Pei voiced concern that Taiwan might become an illiberal democracy as a result
of political infighting and ethnic conflict and lose international support.
Four years have passed and the division of authority in Taiwan's democratic
politics appears to have clear differences to Pei's predictions. Confronted with
the pan-blue camp's recapturing of an absolute majority in the legislature, the
pan-green camp has warned strongly against the return to single-party rule and
advocated the continuance of a political party "for the Taiwanese."
As one of the countries that democratized during the third wave of
democratization, we should give careful consideration to the political risks
inherent in the slow and chaotic process of consolidating democracy.
Since 1996, the World Bank has compiled the Worldwide Governance Indicators for
212 countries or territories. The indicators are: "Voice and Accountability,"
"Political Stability and Absence of Violence," "Government Effectiveness,"
"Regulatory Quality," "Rule of Law" and "Control of Corruption."
Compared with 1996, Taiwan has seen a sharp drop in its rankings in control of
corruption and political stability. Its performance in terms of rule of law,
accountability and regulatory quality also showed signs of regression. The
country only rated well in government effectiveness.
The decline in control of corruption and political stability represents
increasing political risk. This not only results in obstruction and possible
damage to the economy in terms of foreign investment, but also loss of public
confidence in the effectiveness and superiority of the democratic system. This
is reflected in several aspects.
First, drastic changes in administrative policies: for instance, the building of
the Fourth Nuclear Power Plant. Policy flip-flopping has caused enormous losses
in real economic value and setbacks to rational debate.
Second, ethnic issues continue to be employed as a tactic and mobilizing
strategy by politicians to achieve their ends. Take the discussion of the 228
Incident for example: Reflection on its seriousness is dominated by the rise and
fall of political forces and has resulted in missed opportunities to effect
transitional justice.
Third, government wavering on cross-strait relations has obstructed development
of Taiwan's politics and economy. Take the three links and the recognition of
Chinese educational qualifications, for instance: a conservative and passive
cross-strait policy has only given people a vague or erroneous perception of
China's rise and development.
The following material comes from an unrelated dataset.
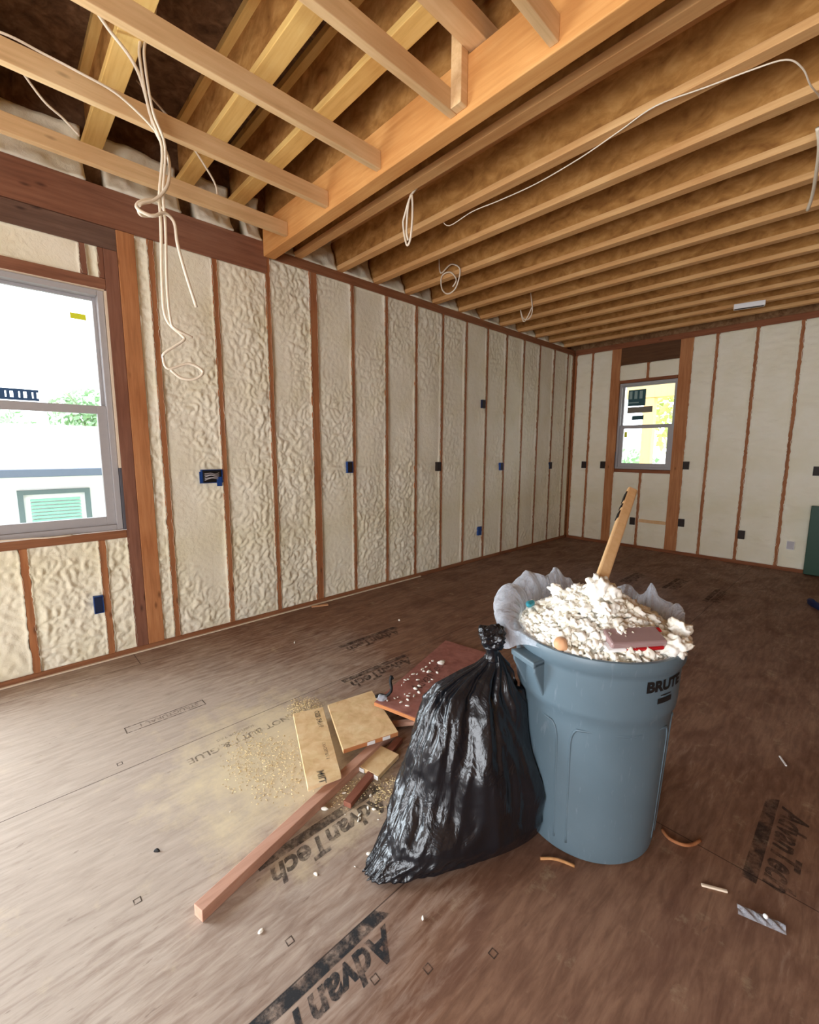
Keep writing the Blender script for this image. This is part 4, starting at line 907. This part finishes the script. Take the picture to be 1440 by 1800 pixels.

The government lags behind the public's vision,
but the public is forced to sustain the results of erroneous political
decisions.
Taiwan is a newly developed democracy. Subjectively, it would be highly unlikely
for the Taiwanese public to accept another authoritarian regime or dictatorial
politics. Yet corruption and the failure of the rule of law could seriously hurt
public confidence in the democratic system.
We should cast our vote for a president who can facilitate the consolidation of
democracy and is capable of effectively lowering political risk. This president
will not be the "leader" of Taiwan-ese democracy, but rather a law-abiding and
honest citizen who has the vision and is willing to use the authority granted to
him through the system to achieve it.
Jackson Yeh is a research assistant at
the Center for Contemporary China at National Tsing Hua University.